Count every line that holds the string "script", then give that number alone.
━━━━━━
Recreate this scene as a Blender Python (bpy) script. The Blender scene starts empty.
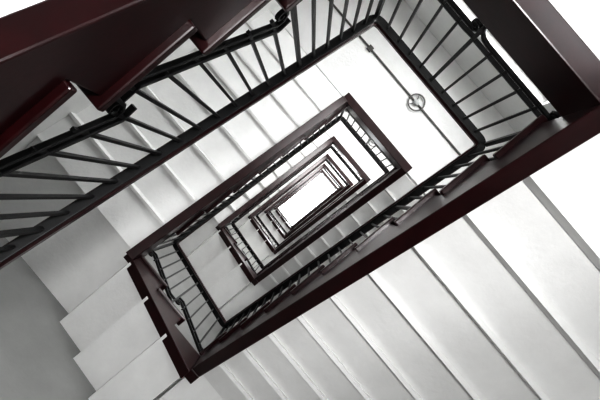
import bpy, math, bmesh
from mathutils import Vector, Matrix
F=450.0
VPX,VPY=313.0,196.0
XR,XL=0.98,-1.50
VU,VL=0.56,-0.40
BT=0.085
OUT_R,OUT_L,OUT_U,OUT_D=2.25,-2.31,1.95,-1.95
Z0=1.85
HS=[3.55,3.55,3.7,3.7,3.7,3.7]
LEVELS=[Z0-3.55]
for h in HS: LEVELS.append(LEVELS[-1]+h)
HS.append(3.7)
ZFLOOR=LEVELS[0]
NL,NS,NU=10,3,8
RAILH=0.92
R=HS[0]/21

def mat(name,base,rough=0.5,metal=0,noise=None,bump=0.0,coat=0,fine=0):
    m=bpy.data.materials.new(name); m.use_nodes=True
    nt=m.node_tree; b=nt.nodes['Principled BSDF']
    b.inputs['Base Color'].default_value=(*base,1); b.inputs['Roughness'].default_value=rough
    b.inputs['Metallic'].default_value=metal
    if coat: b.inputs['Coat Weight'].default_value=coat; b.inputs['Coat Roughness'].default_value=0.12
    if noise:
        sc,amt,stretch=noise
        tc=nt.nodes.new('ShaderNodeTexCoord'); mp=nt.nodes.new('ShaderNodeMapping'); mp.inputs['Scale'].default_value=stretch
        n=nt.nodes.new('ShaderNodeTexNoise'); n.inputs['Scale'].default_value=sc; n.inputs['Detail'].default_value=8; n.inputs['Roughness'].default_value=0.65
        r=nt.nodes.new('ShaderNodeValToRGB')
        r.color_ramp.elements[0].position=0.3; r.color_ramp.elements[1].position=0.7
        r.color_ramp.elements[0].color=(*[c*(1-amt) for c in base],1); r.color_ramp.elements[1].color=(*[min(1,c*(1+amt*0.3)) for c in base],1)
        nt.links.new(tc.outputs['Object'],mp.inputs[0]); nt.links.new(mp.outputs[0],n.inputs[0])
        nt.links.new(n.outputs[0],r.inputs[0]); nt.links.new(r.outputs[0],b.inputs['Base Color'])
        if bump:
            src=n
            if fine:
                src=nt.nodes.new('ShaderNodeTexNoise'); src.inputs['Scale'].default_value=fine; src.inputs['Detail'].default_value=4
                nt.links.new(mp.outputs[0],src.inputs[0])
            bp=nt.nodes.new('ShaderNodeBump'); bp.inputs['Strength'].default_value=bump; bp.inputs['Distance'].default_value=0.01
            nt.links.new(src.outputs[0],bp.inputs['Height']); nt.links.new(bp.outputs[0],b.inputs['Normal'])
    return m
WHITE=mat('white_limewash',(0.80,0.797,0.79),0.65,noise=(4.0,0.07,(1,1,1)),bump=0.2,fine=40)
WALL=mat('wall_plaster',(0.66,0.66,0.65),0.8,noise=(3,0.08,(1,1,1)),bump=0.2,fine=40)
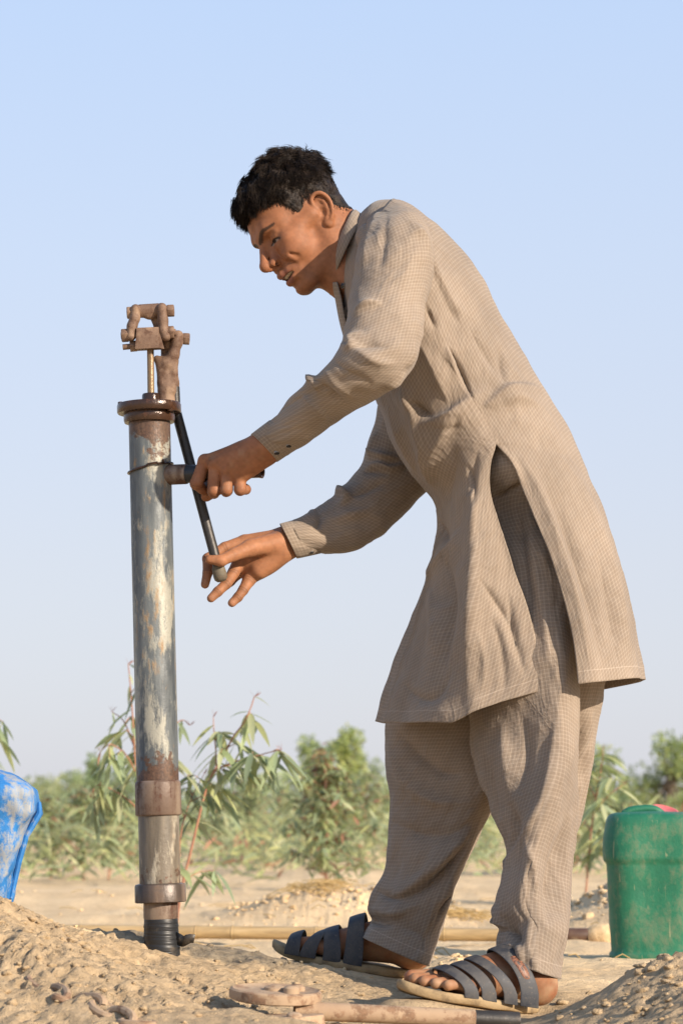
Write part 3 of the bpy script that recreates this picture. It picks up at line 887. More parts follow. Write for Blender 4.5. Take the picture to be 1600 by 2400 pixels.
def K5(*p): return [((860 + x / 2.24) * 0.98, (1000 + y / 2.24) * 0.98) for x, y in p]
def K6(*p): return [((600 + x / 1.8447) * 0.98, (1650 + y / 1.8447) * 0.98) for x, y in p]

def crumple(v, f, amp, seed, stretch=(1, 1, 0.55)):
    """thin crooked creases in patches, drawn out along the hang of the cloth"""
    n = normals_of(v, f)
    q = v * np.array(stretch)
    a = (1 - np.abs(fbm(q * 13 + seed, 2, seed))) ; b_ = (1 - np.abs(fbm(q * 27 + 2 * seed, 2, seed + 3)))
    pat = np.clip(0.35 + 0.9 * vnoise(v * 5, seed + 7), 0, 1)
    d = amp * (np.clip(a, 0, 1) ** 4 * 1.0 + 0.45 * np.clip(b_, 0, 1) ** 4) * pat
    return v + n * (d - amp * 0.3 * pat)[:, None]
def set_hem(o, d):
    at_ = o.data.attributes.new('hem', 'FLOAT', 'POINT'); at_.data.foreach_set('value', np.asarray(d, np.float32))
def solid(o, th=0.0016, off=0.0):
    m = o.modifiers.new('thickness', 'SOLIDIFY'); m.thickness = th; m.offset = off
    return o

# ------------------------------------------------------------------ tunic: front and back sheets, open at the sides below the slit
YC = 0.02
# F front outline, B back outline, N side seam, ry half width
rows = [  # Fx, Fy, Bx, By, Nx, Ny, ry
    (776, 642, 824, 502, 802, 566, 0.062),
    (781, 672, 858, 474, 826, 572, 0.105),
    (787, 706, 910, 468, 856, 590, 0.145),
    (795, 745, 985, 511, 898, 628, 0.172),
    (812, 800, 1085, 617, 952, 706, 0.182),
    (836, 862, 1160, 752, 1005, 796, 0.176),
    (870, 940, 1250, 902, 1066, 894, 0.166),
    (915, 1040, 1300, 977, 1110, 962, 0.164),
    (960, 1105, 1332, 1052, 1138, 1020, 0.168),
]
front = rows + [
    (994, 1142, 0, 0, 1127, 1062, 0.171), (1003, 1205, 0, 0, 1126, 1130, 0.174), (995, 1275, 0, 0, 1146, 1205, 0.176),
    (976, 1335, 0, 0, 1178, 1295, 0.180), (944, 1425, 0, 0, 1213, 1395, 0.184), (908, 1525, 0, 0, 1238, 1500, 0.187), (873, 1655, 0, 0, 1251, 1584, 0.190)]
back = rows + [
    (0, 0, 1352, 1105, 1172, 1062, 0.172), (0, 0, 1375, 1158, 1194, 1112, 0.176), (0, 0, 1400, 1238, 1226, 1192, 0.184),
    (0, 0, 1424, 1320, 1262, 1282, 0.192), (0, 0, 1446, 1392, 1290, 1372, 0.198), (0, 0, 1464, 1470, 1312, 1462, 0.203), (0, 0, 1483, 1561, 1326, 1573, 0.208)]
NR, NC, NT = 300, 190, 143
def sheet(st, is_front):
    ns = len(st); nrow = len(rows)
    E, S, FR = [], [], []
    for k, (fx, fy, bx, by, nx, ny, ry) in enumerate(st):
        C = D(nx, ny, YC)
        # seam point as the camera sees it lies nearer: move the centre so that the near edge projects on (nx, ny)
        Nn = D(nx, ny, YC - ry); C = Nn + np.array([0, ry, 0])
        E.append(D(fx, fy, YC) - C if is_front else D(bx, by, YC) - C)
        S.append(np.concatenate([C, [ry]]))
        FR.append(float(np.clip((nx - 1080.0) / (nx - fx), 0.2, 0.6)) if is_front else 0.4)
    E = np.array(E); S = np.array(S); FR = np.array(FR)
    t = np.arange(ns, dtype=float)
    L = np.linalg.norm(np.diff(S[:, :3] + E * 0.5, axis=0), axis=1); t = np.concatenate([[0], np.cumsum(L)])
    q = np.concatenate([np.linspace(0, t[nrow - 1], NT), np.linspace(t[nrow - 1], t[-1], NR - NT + 1)[1:]])
    r = catmull(t, np.concatenate([S, E], 1), q)
    th = np.linspace(0, math.pi, NC)
    # below the slit the sheets hang flatter at the edges
    ds = np.clip((q - t[nrow - 1]) / (t[-1] - t[nrow - 1]), 0, 1)
    s_ = np.sin(th)[None] * np.ones((NR, 1)); c_ = np.cos(th)[None] * np.ones((NR, 1))
    if is_front:
        # the hanging front turns a corner along one long fold: flat towards the slit, falling away towards the belly
        fr = catmull(t, FR, q)
        g_ = np.where(s_ < fr, 0.94 + 0.10 * s_ / fr, 1.04 * (1 - np.clip((s_ - fr) / (1 - fr), 0, 1) ** 1.15))
        kern = np.hanning(9); kern /= kern.sum()
        g_ = np.stack([np.convolve(np.pad(x_, 4, mode='edge'), kern, 'valid') for x_ in g_])
        g_ = np.where(th[None] < math.pi / 2, g_, -g_)
        mid_ = np.abs(th - math.pi / 2)[None] < 0.35
        wz = 0.9 * sstep(ds, 0.0, 0.30)[:, None] * np.where(mid_, sstep(np.abs(th - math.pi / 2)[None], 0.0, 0.35), 1.0)
        c_ = c_ * (1 - wz) + g_ * wz
    G = r[:, None, :3] + r[:, None, 4:7] * s_[..., None] + np.array([0, -1.0, 0]) * (r[:, 3:4] * c_)[..., None]
    if is_front:
        for _ in range(3):
            Gs = G.copy(); Gs[:, 2:-2] = (G[:, :-4] + 2 * G[:, 1:-3] + 3 * G[:, 2:-2] + 2 * G[:, 3:-1] + G[:, 4:]) / 9
            wv_ = sstep(ds, 0.0, 0.2)[:, None, None] * (np.abs(th - math.pi / 2) < 0.55)[None, :, None]
            G = G * (1 - wv_) + Gs * wv_
    return G, ds
Gf, dsf = sheet(front, True)
Gb, dsb = sheet(back, False)
ff = grid_faces(NR, NC); fb = grid_faces(NR, NC)[:, ::-1]
def hang_folds(G, ds, seed, amp, freq):
    """lengthwise folds that grow towards the hem"""
    nr, nc = G.shape[:2]
    v = G.reshape(-1, 3); f = grid_faces(nr, nc); n = normals_of(v, f).reshape(nr, nc, 3)
    u = np.linspace(0, 1, nc)[None] + 0.02 * np.sin(ds[:, None] * 5)
    ph = np.stack([(u * freq).ravel(), (0.9 * ds[:, None] * np.ones((1, nc))).ravel(), np.zeros(nr * nc)], 1)
    w = vnoise(ph, seed).reshape(nr, nc)
    return G + n * (amp * w * sstep(ds, 0.05, 0.9)[:, None])[..., None]
u_ = np.linspace(0, 1, NC)
xh_ = 1251 - 378 * np.sin(np.pi * u_)
drop_ = np.interp(xh_, [873, 900, 950, 1040, 1075, 1150, 1251], [5, 12, 24, 40, 24, 11, 0]) / 1350.0 * np.where(u_ < 0.5, 1.0, 0.4 + 0.6 * np.clip(1 - (u_ - 0.5) / 0.2, 0, 1))
Gf[:, :, 2] -= sstep(dsf, 0.30, 1.0)[:, None] * drop_[None]
Gf = hang_folds(Gf, dsf, 11, 0.013, 9)
Gb = hang_folds(Gb, dsb, 12, -0.013, 8)
uvf, uvb = uv_grid(Gf, NC // 2), uv_grid(Gb, NC // 2)
vf, vb = Gf.reshape(-1, 3), Gb.reshape(-1, 3)
out_f = np.sum(normals_of(vf, ff)[:NC * 60].reshape(-1, NC, 3)[:, 0, 1]) < 0
if not out_f: ff = ff[:, ::-1]; fb = fb[:, ::-1]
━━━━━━
— CORRECT ANSWER —
2